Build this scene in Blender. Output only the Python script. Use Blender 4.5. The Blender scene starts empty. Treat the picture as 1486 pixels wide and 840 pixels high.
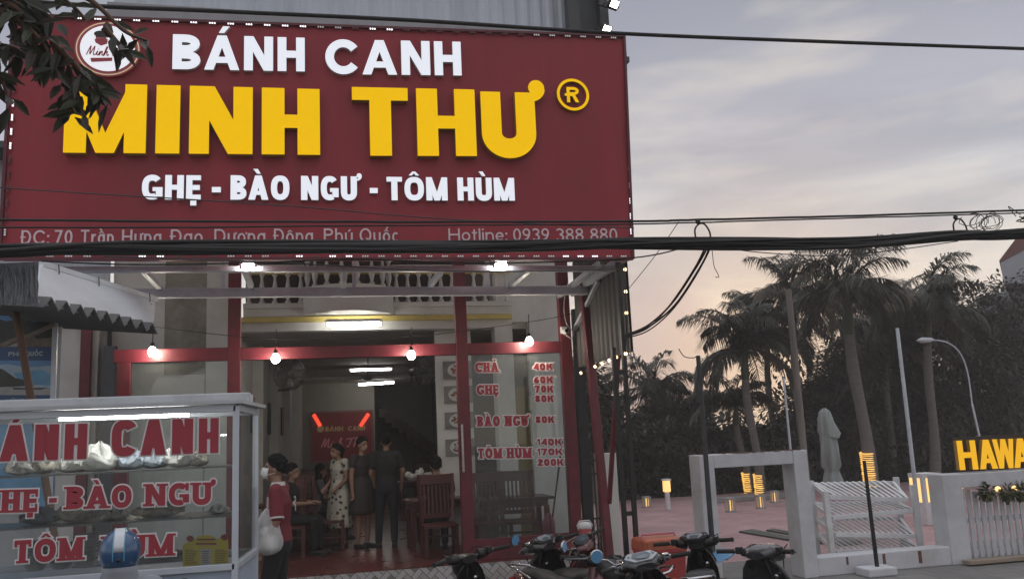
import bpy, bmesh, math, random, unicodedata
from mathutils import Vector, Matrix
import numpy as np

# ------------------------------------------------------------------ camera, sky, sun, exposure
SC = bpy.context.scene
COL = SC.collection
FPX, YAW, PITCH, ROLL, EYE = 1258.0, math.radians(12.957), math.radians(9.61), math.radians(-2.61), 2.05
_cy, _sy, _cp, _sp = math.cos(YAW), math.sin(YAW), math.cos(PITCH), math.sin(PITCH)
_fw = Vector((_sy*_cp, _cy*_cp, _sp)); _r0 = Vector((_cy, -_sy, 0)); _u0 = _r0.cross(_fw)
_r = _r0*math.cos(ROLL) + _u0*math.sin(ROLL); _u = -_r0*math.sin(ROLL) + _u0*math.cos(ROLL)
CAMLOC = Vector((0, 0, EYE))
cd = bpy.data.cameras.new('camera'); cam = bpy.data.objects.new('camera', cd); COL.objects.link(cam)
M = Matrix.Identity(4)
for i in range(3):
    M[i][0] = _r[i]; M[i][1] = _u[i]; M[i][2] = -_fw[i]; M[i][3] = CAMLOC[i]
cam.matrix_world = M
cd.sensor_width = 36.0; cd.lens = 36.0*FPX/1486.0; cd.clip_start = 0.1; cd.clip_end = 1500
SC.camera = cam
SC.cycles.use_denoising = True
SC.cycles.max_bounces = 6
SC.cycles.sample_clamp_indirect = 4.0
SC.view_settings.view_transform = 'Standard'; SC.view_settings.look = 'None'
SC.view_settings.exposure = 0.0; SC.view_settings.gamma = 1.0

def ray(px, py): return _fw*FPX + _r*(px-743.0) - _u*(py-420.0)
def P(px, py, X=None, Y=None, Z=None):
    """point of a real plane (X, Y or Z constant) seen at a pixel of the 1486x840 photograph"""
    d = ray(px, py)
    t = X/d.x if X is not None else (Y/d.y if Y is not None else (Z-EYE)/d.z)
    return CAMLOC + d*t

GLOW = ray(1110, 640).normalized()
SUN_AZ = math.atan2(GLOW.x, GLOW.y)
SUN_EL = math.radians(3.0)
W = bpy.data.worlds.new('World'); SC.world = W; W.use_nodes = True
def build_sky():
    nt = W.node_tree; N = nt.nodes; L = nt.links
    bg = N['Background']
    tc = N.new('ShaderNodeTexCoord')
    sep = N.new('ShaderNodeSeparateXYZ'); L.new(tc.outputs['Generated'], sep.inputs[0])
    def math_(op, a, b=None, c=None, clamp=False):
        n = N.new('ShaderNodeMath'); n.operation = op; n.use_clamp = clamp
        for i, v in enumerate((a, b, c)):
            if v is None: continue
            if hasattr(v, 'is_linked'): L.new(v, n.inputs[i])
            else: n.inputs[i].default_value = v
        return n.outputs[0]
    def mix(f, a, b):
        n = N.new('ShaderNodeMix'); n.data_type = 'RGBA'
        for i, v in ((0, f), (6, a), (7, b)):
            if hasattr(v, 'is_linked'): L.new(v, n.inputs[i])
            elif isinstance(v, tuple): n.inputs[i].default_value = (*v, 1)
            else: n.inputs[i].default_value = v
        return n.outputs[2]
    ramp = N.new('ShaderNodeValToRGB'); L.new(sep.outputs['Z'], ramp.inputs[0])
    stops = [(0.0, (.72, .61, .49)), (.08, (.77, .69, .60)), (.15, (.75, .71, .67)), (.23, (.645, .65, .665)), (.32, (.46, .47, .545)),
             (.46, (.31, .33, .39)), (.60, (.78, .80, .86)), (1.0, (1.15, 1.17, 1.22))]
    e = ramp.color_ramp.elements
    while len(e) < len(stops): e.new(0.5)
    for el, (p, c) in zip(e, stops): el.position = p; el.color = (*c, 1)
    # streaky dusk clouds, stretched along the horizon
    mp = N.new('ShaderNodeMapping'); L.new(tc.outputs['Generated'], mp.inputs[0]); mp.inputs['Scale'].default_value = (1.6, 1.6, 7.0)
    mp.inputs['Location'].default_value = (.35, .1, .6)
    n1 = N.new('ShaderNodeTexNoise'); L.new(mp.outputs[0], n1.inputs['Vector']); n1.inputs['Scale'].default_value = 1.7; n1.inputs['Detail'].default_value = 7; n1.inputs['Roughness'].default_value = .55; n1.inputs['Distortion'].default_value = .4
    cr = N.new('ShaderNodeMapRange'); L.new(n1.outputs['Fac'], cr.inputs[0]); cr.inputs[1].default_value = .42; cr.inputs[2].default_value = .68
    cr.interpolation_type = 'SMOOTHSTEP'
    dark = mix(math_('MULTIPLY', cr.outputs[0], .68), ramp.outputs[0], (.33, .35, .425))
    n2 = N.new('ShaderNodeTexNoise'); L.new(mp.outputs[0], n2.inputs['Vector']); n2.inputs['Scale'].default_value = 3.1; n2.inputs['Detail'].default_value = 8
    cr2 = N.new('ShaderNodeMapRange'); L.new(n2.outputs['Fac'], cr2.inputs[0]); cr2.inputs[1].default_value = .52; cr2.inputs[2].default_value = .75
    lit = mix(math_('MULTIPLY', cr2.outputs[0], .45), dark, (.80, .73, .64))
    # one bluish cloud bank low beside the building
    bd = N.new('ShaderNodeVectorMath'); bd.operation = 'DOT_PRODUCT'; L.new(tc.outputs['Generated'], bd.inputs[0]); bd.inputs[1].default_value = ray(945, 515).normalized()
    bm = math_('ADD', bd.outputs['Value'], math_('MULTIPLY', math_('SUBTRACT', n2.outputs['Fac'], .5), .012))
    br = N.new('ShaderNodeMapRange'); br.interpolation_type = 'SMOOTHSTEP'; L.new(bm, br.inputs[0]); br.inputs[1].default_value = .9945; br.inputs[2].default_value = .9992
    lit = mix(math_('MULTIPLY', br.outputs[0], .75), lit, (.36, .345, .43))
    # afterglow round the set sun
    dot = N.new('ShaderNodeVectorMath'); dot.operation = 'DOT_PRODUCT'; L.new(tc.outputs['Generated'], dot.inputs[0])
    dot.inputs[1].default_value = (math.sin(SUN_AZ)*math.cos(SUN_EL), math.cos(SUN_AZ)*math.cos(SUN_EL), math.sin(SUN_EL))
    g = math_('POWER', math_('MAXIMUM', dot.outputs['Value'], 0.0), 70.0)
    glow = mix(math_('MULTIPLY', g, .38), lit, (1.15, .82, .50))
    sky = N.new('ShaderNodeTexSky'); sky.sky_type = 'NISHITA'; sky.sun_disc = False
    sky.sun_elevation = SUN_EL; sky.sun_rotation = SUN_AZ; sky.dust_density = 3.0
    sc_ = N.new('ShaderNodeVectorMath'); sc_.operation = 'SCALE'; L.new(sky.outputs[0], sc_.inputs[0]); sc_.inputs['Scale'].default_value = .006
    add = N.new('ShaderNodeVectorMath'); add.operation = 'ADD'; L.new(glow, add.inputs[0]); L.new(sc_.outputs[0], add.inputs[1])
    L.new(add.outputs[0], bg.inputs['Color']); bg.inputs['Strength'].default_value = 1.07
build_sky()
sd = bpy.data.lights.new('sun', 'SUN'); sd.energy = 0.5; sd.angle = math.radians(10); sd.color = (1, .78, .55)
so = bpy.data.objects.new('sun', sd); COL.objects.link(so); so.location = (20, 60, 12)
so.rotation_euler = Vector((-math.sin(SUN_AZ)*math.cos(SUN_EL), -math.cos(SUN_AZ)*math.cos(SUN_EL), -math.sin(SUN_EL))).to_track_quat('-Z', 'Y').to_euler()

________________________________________

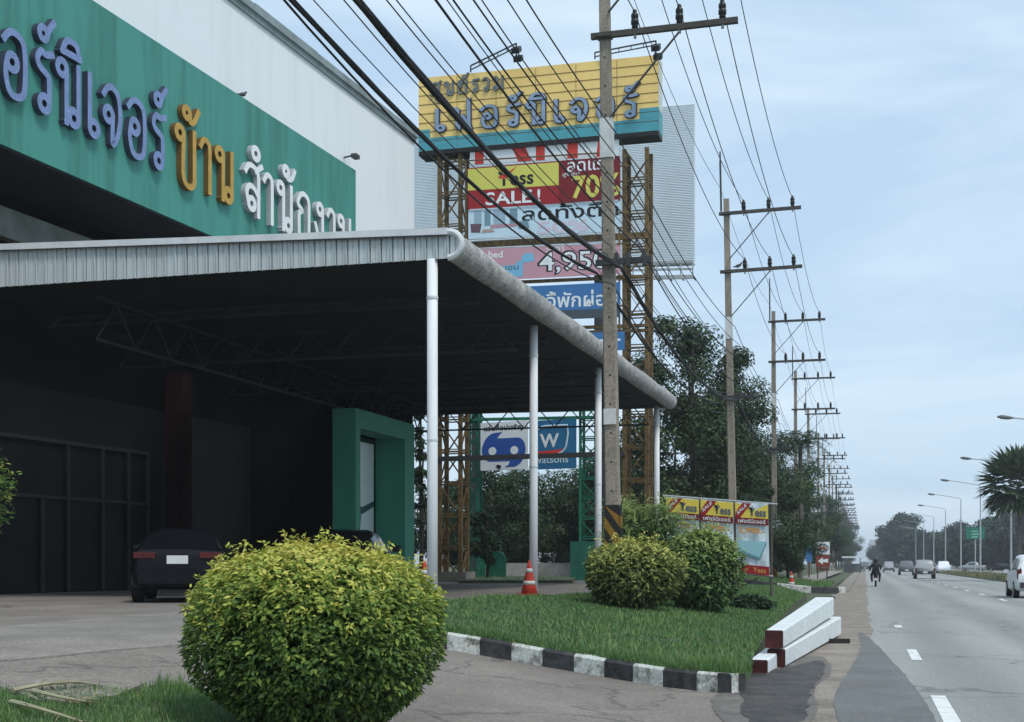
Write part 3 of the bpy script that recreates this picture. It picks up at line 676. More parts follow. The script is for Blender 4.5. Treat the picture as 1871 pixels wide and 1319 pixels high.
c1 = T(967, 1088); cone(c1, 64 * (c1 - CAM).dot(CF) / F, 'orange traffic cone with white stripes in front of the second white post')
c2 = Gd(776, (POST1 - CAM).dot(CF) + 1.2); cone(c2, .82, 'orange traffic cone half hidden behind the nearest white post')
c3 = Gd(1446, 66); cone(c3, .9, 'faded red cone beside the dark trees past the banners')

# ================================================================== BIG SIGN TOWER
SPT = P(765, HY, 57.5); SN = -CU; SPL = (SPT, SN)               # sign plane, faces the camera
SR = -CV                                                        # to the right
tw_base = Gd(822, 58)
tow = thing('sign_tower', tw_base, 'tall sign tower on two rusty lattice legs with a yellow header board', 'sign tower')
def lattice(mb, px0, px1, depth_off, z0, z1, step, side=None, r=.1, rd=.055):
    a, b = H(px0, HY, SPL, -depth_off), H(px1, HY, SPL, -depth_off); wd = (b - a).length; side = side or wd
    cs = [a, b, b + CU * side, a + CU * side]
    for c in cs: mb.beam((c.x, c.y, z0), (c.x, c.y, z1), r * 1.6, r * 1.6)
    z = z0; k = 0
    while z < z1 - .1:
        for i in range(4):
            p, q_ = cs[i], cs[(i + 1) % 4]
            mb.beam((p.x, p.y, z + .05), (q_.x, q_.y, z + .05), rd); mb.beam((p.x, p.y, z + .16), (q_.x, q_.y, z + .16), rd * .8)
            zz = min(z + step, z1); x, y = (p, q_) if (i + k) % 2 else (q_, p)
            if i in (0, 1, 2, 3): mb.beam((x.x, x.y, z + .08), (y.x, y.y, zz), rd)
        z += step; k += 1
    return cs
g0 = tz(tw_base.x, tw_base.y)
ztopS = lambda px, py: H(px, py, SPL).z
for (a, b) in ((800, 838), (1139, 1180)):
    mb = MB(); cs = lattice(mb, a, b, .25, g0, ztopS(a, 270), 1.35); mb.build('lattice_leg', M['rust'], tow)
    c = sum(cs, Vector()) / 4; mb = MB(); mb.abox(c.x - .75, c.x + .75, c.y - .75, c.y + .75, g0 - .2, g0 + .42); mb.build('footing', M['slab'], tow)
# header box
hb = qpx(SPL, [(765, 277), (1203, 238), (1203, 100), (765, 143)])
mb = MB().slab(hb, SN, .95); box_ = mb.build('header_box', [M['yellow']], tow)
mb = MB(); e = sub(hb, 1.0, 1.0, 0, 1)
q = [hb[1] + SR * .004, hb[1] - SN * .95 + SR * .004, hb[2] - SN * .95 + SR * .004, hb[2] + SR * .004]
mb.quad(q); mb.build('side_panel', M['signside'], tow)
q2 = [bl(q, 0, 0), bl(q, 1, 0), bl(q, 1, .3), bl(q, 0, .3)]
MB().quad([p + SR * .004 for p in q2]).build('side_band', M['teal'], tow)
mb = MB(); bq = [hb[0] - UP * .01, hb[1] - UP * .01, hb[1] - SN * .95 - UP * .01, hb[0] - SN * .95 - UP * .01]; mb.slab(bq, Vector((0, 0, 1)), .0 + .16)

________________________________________

Each line from the one holding "Write part 3" to the one holding "c3 = Gd(1446, 66);", those two included, is to be transcribed exactly, and no other line.

• **Completed task**
Write part 3 of the bpy script that recreates this picture. It picks up at line 676. More parts follow. The script is for Blender 4.5. Treat the picture as 1871 pixels wide and 1319 pixels high.
c1 = T(967, 1088); cone(c1, 64 * (c1 - CAM).dot(CF) / F, 'orange traffic cone with white stripes in front of the second white post')
c2 = Gd(776, (POST1 - CAM).dot(CF) + 1.2); cone(c2, .82, 'orange traffic cone half hidden behind the nearest white post')
c3 = Gd(1446, 66); cone(c3, .9, 'faded red cone beside the dark trees past the banners')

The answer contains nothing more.